Return, exactly as written, every line from the first line of the data below through the line that contains "scene.camera = camo".

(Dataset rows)
____________

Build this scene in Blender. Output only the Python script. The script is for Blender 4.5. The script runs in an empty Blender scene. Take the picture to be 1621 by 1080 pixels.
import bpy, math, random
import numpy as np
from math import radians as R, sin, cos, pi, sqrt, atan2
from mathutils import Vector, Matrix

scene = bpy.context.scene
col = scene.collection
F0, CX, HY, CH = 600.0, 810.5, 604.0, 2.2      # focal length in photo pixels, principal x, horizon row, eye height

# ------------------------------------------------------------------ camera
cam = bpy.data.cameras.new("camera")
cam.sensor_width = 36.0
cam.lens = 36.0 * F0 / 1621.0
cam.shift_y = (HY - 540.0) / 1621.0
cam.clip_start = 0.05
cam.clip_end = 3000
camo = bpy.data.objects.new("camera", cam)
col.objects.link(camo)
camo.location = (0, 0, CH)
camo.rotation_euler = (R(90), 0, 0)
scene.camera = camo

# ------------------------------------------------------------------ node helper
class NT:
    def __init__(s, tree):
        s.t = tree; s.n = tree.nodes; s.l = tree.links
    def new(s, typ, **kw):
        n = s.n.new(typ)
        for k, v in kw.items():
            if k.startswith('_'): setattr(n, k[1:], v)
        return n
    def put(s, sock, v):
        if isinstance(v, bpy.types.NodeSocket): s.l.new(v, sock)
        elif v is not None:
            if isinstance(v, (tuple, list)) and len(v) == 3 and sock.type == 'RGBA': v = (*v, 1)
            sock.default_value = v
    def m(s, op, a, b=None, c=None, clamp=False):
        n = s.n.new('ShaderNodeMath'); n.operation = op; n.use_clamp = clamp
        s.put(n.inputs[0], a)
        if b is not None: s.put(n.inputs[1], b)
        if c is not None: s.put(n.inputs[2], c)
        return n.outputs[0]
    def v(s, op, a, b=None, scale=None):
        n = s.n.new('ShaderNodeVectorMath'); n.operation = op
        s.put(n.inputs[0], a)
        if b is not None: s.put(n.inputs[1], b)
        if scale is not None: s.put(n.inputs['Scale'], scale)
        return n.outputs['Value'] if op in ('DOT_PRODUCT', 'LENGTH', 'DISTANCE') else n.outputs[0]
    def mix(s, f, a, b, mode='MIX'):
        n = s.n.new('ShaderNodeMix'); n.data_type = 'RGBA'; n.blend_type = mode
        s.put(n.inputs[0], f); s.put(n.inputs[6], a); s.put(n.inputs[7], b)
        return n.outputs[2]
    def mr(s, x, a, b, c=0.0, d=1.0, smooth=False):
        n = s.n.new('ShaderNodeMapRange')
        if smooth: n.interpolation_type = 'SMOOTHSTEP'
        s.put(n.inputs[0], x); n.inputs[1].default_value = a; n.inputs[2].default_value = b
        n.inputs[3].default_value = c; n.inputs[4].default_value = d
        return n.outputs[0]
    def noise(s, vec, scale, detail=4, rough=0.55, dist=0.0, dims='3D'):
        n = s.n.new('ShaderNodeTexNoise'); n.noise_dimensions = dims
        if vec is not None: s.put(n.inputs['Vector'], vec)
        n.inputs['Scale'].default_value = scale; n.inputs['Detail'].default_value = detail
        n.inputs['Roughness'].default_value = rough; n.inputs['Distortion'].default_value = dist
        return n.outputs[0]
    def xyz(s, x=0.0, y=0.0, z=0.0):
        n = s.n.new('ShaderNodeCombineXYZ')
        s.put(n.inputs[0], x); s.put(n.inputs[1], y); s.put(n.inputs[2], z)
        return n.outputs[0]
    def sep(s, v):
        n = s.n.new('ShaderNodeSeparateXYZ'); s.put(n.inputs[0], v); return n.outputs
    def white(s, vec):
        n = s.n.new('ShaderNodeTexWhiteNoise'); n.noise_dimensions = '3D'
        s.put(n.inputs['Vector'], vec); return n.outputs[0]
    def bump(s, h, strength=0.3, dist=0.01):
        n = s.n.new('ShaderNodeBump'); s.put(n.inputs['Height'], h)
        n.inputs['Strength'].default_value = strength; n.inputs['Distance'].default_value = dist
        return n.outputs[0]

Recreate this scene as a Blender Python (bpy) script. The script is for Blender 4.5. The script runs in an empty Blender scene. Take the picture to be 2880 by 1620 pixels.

____________

OUTPUT OF THE TASK:
Build this scene in Blender. Output only the Python script. The script is for Blender 4.5. The script runs in an empty Blender scene. Take the picture to be 1621 by 1080 pixels.
import bpy, math, random
import numpy as np
from math import radians as R, sin, cos, pi, sqrt, atan2
from mathutils import Vector, Matrix

scene = bpy.context.scene
col = scene.collection
F0, CX, HY, CH = 600.0, 810.5, 604.0, 2.2      # focal length in photo pixels, principal x, horizon row, eye height

# ------------------------------------------------------------------ camera
cam = bpy.data.cameras.new("camera")
cam.sensor_width = 36.0
cam.lens = 36.0 * F0 / 1621.0
cam.shift_y = (HY - 540.0) / 1621.0
cam.clip_start = 0.05
cam.clip_end = 3000
camo = bpy.data.objects.new("camera", cam)
col.objects.link(camo)
camo.location = (0, 0, CH)
camo.rotation_euler = (R(90), 0, 0)
scene.camera = camo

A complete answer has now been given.